Friday, June 28, 2013

Appeals Court Tells Universal Music: You Lost The Veoh Case, Get Over It

from the moving-on... dept/http://www.techdirt.com/articles/20130627/10543823639/appeals-court-tells-universal-music-you-lost-veoh-case-get-over-it.shtml

The Universal Music case against Veoh is quite incredible on many layers. Universal Music sued Veoh, a YouTube-like company, despite the fact that Veoh was quite careful in abiding by the DMCA's safe harbor rules. Universal Music has lost at every single level, though the costs of the lawsuit put Veoh out of business (someone else bought up the domain and continues to run a site, but it's not the original Veoh). Despite losing, and losing badly, Universal Music keeps pumping huge sums of money into the law firms it hired to continually appeal the rulings against it, despite them being overwhelmingly against Universal Music. Back in March, the appeals court, once again sided with Veoh, but Universal Music asked for the court to rehear the case.

The Ninth Circuit appeals court has made it clear it has no interest in rehearing the case:
The panel has voted to deny Appellant's petition for rehearing. Judges Pregerson and Berzon have voted to deny the petition for rehearing en banc and Judge Fisher so recommends.

The full court has been advised of the petition for rehearing en banc and no judge has requested a vote on whether to rehear the matter en banc.
Basically, not a single judge on the court thinks there's any issue here at all.
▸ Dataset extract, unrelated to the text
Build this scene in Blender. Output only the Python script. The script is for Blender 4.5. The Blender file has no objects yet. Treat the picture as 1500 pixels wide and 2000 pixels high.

Universal Music lost. It lost big. It lost clearly and with little question to whether or not it should have lost. Not a single judge on the court thought that it's even worth bothering exploring this issue again since the issues and the decision were so clear.

Of course, given that Universal Music's lawyers seem to be running the show, I fully expect them to ask the Supreme Court to review the case as well (rack up those billing hours!). Chances are the Supreme Court will deny cert (what's the issue to review here?), but if they actually take the case, it could lead to a clear decision on how Universal Music's warped interpretation of the DMCA, that it requires filters, is obviously incorrect.